Leaflet advertising a talk by Lina Magaia in New York in 1988. Source: African Activist Archive

In her chapter on Magaia, Owens writes that joining the youth movement Nucleo dos Estudantes Secundarios Africanos (NESAM) in 1957 is what eventually inspired her first oppositional writing activities in the 1960s with short pieces for the press, O Brado AfricanoA Voz AfricanaDiario de Mocambique, and Tribuna. As such, when she got older - in addition to her role in FRELIMO politics and agricultural development - Magaia continued writing with a weekly column reporting from Manhiça in the national newspaper Noticias in the 1980s, which 'was popular for its attacks on incompetent officials'; and a series of reports, chronicles and travelogues for the government-run weekly news magazine, Tempo.

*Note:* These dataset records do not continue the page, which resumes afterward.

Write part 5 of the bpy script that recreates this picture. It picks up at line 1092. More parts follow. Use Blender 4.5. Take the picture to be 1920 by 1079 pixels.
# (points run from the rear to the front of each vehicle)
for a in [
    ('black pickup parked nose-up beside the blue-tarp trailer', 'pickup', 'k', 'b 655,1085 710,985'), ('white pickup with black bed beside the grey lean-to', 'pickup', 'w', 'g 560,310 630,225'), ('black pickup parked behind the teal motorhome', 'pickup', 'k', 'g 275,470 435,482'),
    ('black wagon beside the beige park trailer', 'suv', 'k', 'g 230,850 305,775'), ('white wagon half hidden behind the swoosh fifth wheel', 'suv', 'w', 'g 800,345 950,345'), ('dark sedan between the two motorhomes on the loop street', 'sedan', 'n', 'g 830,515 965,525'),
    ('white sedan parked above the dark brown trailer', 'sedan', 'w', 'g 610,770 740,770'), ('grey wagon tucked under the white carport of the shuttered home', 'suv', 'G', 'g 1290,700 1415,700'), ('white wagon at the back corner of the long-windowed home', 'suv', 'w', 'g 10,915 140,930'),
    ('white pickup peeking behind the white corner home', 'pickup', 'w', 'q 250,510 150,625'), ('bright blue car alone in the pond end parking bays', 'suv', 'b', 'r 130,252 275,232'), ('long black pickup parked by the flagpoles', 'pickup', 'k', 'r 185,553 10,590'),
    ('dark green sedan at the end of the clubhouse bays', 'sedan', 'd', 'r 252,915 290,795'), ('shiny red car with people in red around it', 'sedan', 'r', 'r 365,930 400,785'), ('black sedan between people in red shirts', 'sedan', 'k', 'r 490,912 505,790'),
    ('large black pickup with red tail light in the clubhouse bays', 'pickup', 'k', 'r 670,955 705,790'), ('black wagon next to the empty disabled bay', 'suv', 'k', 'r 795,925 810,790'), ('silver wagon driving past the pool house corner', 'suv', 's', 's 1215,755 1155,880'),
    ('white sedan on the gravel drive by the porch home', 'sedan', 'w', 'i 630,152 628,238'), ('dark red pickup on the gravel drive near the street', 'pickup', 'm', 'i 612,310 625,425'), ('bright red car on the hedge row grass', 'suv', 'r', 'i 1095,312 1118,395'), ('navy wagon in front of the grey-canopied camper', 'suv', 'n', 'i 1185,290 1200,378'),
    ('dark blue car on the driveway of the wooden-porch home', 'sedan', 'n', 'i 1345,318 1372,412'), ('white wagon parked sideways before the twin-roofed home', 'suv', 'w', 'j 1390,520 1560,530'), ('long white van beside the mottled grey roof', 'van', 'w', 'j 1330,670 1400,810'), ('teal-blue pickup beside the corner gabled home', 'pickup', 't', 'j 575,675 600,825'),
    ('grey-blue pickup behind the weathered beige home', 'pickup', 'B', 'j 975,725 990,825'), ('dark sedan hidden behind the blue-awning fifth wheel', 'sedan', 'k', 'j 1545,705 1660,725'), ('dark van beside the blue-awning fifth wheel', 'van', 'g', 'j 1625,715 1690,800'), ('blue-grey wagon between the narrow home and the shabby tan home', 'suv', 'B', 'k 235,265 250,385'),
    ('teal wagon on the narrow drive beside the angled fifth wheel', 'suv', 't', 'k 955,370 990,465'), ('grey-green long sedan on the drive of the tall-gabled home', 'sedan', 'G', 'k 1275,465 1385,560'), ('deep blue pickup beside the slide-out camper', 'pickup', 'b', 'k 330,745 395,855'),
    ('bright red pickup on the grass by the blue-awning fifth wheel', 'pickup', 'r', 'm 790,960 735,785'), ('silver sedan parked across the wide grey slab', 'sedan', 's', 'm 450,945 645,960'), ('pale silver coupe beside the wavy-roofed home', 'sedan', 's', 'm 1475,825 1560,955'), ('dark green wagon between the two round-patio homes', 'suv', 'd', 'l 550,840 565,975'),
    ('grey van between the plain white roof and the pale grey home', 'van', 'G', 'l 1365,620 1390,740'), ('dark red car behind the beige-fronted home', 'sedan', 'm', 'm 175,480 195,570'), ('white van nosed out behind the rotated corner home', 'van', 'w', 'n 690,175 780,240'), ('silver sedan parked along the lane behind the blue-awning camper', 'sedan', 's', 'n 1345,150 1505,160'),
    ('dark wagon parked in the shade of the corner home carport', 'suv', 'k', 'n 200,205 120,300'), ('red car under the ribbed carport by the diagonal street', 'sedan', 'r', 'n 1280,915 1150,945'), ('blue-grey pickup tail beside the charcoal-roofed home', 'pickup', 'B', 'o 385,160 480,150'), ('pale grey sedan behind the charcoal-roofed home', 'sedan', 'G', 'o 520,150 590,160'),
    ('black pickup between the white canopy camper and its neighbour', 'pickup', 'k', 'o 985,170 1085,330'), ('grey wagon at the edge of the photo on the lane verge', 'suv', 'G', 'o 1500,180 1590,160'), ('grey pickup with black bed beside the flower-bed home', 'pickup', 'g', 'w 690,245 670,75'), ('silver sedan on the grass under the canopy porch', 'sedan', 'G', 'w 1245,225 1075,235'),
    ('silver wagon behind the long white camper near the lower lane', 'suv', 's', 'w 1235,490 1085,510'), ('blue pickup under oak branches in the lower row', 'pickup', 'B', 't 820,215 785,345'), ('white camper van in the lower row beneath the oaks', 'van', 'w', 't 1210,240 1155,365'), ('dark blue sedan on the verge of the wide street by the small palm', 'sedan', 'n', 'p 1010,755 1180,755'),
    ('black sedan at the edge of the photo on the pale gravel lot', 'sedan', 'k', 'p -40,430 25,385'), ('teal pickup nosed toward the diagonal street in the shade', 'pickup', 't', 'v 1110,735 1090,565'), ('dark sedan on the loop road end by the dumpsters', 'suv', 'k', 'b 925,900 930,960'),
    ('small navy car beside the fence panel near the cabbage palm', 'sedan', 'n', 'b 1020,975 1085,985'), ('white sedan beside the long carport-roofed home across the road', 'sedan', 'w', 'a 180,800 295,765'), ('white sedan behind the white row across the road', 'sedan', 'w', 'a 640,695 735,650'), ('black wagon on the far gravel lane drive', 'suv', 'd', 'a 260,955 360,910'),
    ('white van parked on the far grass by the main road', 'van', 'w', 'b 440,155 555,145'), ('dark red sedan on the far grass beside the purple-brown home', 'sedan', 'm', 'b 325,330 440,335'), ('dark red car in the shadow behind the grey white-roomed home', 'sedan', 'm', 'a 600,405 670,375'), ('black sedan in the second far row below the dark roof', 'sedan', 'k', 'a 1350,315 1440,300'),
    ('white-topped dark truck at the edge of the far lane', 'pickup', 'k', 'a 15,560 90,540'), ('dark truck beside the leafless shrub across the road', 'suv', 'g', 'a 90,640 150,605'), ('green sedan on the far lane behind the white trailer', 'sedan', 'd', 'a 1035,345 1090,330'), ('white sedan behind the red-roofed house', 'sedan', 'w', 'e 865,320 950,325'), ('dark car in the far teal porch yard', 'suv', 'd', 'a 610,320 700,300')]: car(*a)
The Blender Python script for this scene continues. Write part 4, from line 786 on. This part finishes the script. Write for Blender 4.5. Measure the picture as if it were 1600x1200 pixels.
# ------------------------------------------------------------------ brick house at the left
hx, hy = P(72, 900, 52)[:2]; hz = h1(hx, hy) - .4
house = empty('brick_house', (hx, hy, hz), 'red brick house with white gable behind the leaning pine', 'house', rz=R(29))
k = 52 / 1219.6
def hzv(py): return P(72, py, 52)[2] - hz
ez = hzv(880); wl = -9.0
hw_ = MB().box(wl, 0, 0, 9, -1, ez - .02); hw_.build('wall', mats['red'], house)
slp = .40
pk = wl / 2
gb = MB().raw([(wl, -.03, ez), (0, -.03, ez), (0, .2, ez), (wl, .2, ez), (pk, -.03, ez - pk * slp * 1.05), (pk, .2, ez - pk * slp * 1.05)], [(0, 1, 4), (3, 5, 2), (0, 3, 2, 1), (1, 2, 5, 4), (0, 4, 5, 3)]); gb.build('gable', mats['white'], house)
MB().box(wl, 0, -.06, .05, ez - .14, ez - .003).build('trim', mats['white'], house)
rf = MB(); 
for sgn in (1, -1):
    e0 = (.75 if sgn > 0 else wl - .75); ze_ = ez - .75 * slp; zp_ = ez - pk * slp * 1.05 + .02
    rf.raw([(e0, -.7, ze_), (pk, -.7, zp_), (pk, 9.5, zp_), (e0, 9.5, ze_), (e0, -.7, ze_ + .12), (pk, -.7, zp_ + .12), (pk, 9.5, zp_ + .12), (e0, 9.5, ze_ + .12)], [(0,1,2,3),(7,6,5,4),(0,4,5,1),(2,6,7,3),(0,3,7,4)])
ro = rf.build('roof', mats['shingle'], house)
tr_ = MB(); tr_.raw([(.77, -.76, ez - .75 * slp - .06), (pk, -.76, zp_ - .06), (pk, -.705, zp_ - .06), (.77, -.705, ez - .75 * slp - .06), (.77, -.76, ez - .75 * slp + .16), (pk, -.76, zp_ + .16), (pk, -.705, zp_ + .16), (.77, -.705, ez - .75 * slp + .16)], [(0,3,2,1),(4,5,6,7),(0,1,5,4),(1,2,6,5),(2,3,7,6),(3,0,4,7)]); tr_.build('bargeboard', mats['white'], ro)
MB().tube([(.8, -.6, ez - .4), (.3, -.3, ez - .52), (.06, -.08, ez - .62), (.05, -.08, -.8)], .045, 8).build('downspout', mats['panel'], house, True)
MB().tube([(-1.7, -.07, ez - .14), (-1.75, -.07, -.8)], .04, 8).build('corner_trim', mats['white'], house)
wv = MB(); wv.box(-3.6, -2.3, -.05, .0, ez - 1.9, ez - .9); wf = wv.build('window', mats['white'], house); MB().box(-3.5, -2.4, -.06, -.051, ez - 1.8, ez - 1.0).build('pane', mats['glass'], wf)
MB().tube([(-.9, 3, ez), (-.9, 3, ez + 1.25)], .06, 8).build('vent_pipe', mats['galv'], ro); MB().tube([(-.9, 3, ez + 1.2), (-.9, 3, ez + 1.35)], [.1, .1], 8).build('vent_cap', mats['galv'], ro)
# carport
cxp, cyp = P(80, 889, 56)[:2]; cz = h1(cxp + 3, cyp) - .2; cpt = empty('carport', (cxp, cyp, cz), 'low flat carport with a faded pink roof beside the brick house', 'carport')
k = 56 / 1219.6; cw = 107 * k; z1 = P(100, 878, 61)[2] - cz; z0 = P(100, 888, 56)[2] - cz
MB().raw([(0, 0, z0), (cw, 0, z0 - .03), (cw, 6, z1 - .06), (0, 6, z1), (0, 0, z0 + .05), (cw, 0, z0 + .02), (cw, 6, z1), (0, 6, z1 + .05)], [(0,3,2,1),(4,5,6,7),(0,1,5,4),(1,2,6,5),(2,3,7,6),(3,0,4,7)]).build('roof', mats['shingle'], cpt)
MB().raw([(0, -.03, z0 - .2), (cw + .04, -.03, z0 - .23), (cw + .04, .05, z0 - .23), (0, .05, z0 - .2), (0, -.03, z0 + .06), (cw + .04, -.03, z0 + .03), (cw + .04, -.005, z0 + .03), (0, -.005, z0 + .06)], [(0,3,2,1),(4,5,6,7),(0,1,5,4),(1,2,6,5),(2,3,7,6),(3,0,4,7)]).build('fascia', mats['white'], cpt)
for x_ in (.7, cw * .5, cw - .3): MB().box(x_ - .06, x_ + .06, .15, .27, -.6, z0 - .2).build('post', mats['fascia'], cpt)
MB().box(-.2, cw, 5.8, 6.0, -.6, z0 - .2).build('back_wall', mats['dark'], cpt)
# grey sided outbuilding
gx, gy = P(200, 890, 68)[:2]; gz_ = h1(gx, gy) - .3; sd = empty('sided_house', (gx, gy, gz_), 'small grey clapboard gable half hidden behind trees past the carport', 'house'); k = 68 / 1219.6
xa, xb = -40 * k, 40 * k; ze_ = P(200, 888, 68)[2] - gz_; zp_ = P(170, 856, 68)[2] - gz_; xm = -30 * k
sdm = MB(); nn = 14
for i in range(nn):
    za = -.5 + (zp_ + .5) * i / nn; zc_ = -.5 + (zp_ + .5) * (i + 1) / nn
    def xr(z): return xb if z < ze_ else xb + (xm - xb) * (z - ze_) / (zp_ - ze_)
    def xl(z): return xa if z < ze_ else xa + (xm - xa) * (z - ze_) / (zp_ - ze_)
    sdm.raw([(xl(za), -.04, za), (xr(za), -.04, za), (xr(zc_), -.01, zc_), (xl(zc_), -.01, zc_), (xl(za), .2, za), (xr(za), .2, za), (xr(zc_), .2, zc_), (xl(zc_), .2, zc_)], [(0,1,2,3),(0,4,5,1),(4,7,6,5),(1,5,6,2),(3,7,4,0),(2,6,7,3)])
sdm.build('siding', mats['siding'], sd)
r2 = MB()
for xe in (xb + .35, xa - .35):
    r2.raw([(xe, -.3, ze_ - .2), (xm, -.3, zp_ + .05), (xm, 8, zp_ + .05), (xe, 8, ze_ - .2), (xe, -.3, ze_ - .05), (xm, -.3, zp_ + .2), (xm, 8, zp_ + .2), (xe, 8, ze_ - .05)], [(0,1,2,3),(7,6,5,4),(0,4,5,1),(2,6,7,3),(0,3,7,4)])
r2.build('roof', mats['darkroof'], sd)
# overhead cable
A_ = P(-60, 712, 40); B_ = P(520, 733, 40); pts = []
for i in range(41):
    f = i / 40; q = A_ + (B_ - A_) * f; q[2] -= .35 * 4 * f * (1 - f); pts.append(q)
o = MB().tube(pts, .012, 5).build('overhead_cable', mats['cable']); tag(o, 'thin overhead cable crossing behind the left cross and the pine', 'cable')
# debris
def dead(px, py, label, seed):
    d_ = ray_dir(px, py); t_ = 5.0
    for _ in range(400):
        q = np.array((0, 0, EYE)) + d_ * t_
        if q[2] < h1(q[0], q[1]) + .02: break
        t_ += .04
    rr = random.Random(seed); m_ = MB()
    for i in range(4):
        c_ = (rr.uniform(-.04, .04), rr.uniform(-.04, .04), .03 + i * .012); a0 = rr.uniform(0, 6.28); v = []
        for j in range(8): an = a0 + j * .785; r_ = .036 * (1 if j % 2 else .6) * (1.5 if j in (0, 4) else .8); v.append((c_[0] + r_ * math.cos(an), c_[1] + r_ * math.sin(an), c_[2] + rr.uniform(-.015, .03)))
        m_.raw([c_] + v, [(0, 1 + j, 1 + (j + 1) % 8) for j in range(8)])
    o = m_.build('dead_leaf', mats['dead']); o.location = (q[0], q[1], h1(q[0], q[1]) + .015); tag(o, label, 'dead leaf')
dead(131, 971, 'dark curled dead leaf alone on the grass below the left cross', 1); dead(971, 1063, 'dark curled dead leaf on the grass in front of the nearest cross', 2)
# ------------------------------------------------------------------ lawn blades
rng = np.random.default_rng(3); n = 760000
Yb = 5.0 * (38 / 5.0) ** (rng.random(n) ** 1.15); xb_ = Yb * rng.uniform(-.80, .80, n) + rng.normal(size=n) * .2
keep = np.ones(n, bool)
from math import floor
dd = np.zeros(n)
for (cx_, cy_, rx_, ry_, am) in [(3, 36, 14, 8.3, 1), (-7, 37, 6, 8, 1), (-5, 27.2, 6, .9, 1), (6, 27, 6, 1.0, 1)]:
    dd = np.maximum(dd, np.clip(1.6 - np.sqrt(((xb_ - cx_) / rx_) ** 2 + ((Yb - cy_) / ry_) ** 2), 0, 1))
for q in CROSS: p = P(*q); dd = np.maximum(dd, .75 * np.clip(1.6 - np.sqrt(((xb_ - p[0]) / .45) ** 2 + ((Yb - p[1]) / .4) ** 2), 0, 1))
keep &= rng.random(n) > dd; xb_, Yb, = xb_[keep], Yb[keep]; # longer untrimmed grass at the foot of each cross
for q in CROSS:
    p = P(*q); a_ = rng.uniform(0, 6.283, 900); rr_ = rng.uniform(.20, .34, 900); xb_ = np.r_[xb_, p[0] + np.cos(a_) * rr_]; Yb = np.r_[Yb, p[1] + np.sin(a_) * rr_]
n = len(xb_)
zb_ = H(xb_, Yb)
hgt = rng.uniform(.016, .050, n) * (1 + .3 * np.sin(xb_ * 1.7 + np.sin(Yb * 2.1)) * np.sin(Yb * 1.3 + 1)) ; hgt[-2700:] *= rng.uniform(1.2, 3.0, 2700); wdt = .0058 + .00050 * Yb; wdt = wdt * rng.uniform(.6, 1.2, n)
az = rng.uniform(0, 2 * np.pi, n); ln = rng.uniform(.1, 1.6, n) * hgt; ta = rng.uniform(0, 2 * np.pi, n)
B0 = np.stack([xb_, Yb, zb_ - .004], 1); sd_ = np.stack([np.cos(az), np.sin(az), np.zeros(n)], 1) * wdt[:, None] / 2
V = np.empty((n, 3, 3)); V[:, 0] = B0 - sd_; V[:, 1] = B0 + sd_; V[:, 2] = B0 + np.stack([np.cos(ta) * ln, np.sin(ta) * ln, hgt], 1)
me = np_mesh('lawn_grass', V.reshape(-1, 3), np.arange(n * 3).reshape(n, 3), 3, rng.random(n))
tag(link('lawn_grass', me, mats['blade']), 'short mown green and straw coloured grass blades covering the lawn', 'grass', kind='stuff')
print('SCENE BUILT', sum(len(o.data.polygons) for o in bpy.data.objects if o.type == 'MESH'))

A lot of Lina Magaia's writings focused on the horrors of Mozambique's civil war. Magia's first book, Dumba Nengue: Historias Tragicas do Banditismo, published in 1987 drew 'from [her] experiences and those narrated to her by peasants and plantation workers in Manhica'. Owens goes on to explain that the stories in the books come from a collection of chronicles that appeared in the 'Aspectos da guerra' (Aspects of the war) series of Tempo. These chronicles, along with others not originally part of the series, were published in a single expanded volume, Dumba Nengue, and appeared in 1987 in Tempo's 'depoimentos' or 'words of witness' book series. The English translation of Dumba Nengue,  was published in 1988 as Dumba Nengue: Run for your Life. Peasant Tales of Tragedy in Mozambique, and 'remains one of the best internationally known Mozambican texts about the war.' 

Magaia's second collection, also of eyewitness accounts, as well as reports and photographs, was published in 1989 - Duplo Massacre en Mozambique: Historias tragicas do banditismo II (Double Massacre in Mozambique: Tragic Stories of Banditry). It specifically documents the Renamo massacre of 424 civilians in the southern town of Homoine in 1987.

Lina Magaia also published two novels - Delehta: Pulos na vida (Delehta: The Return to Life) in 1994 and A cobra dos olhos verde (The green-eyed snake) in 1997. Delehta is a part-fiction, part-autobiographical, 'first-person account of the final years of the war, the build-up to the 1992 Rome Peace Accord, and the tentative vision of a post-war democracy'




Magaia passed away in 2011, but her final publication was Recordacoes da Vovo Marta (Memories of Grandma Marta) published in the same year, was based on interviews with one of Mozambique's oldest women, 99-year-old Marta Mbcota Guebuza, mother of former Mozambican president Armando Guebuza.

I end with a chilling excerpt from Dumba Nengue, which is an unflinching account of the terror of war, and might be difficult for some to read:
It happened at night, as it always does. Like owls or hyenas, the bandits swooped down on a village in the area of Taninga. They stole, kidnapped and then forced their victims to carry their food, radios, batteries, the sweat of their labour in the fields or in the mines of Jo'burg where many of those possessions had come from.   
Among the kidnapped were pregnant women and little children. Among the little ones was a small girl of nearly eight ... And the hours went by and dawn broke and finally there was a halt. They put down their loads and the bandits selected who could return home and who had to carry on. Of those who had to keep going, many were boys between twelve and fifteen. Their fate was the school of murder -- they would be turned into armed bandits after training and a poisoning of their conscience. Other were girls between ten and fourteen, who would become women after being raped by the bandits. Others were women who were being stolen from their husbands and children. 
To demonstrate the fate of the girls to those who were going back, the bandit chief of the group picked out one, the small girl who was less than eight. In front of everyone, he tried to rape her. The child's vagina was small and he could not penetrate. On a whim, he took a whetted pocketknife and opened her with a violent stroke. He took her in blood. The child died.